The Kansas Turnpike Authority opened its first electronic bypass tolling lanes at a terminal in eastern Kansas.
Rachel Bell, business services and customer relations director for KTA, says the “open road tolling” option is for people who use a K-TAG to pay their tolls.
"It’s a large safety enhancement from the perspective that it’s separating those highway speed lanes from the slower or stopped traffic at the toll plaza," Bell says.
Cash lanes are still available for drivers to stop and get or pay a toll ticket.
People who have a K-TAG will receive a bill in the mail. Anyone who uses the electronic tolling lanes without a K-TAG will face a fine starting at about $20.
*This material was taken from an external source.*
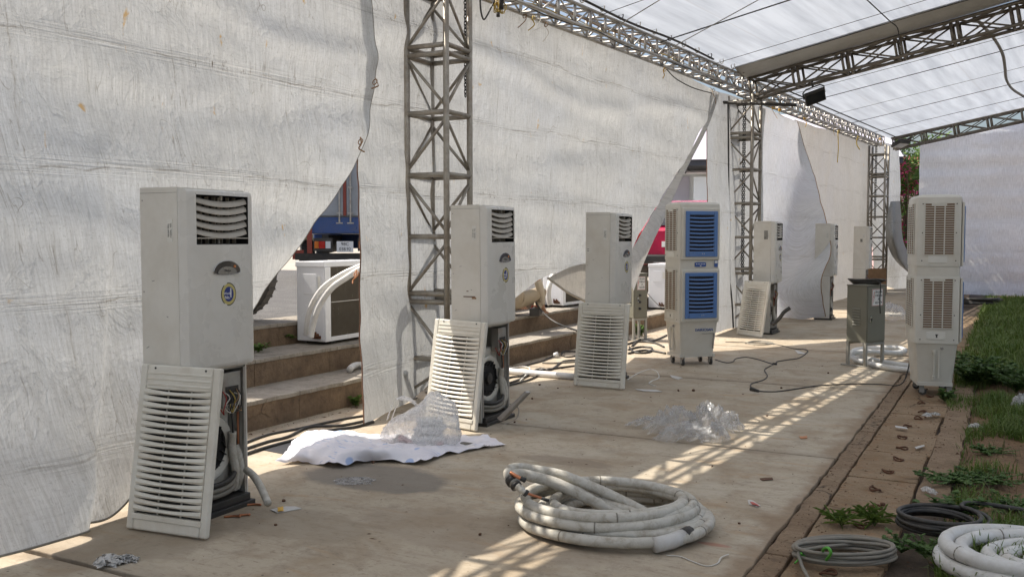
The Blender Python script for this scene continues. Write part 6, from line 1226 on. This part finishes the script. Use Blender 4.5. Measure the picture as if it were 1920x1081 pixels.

The Turnpike Authority is adding the open road tolling at terminals in east Topeka and near the southern Kansas border over the next two years.
Bell says the three terminals were selected for open road tolling because they are the only plazas with physical barriers across the roads.
No other terminals will be changed to open road tolling because they are located on on/off ramps where speeds are slower. Bell says the KTA has already implemented video enforcement at 10 toll plazas for electronic lanes.
The KTA says adding the electronic tolling option to the three terminals will cost nearly $50 million. The projects are part of the KTA’s 10-year $1.2 billion plan to modernize and enhance the turnpike system.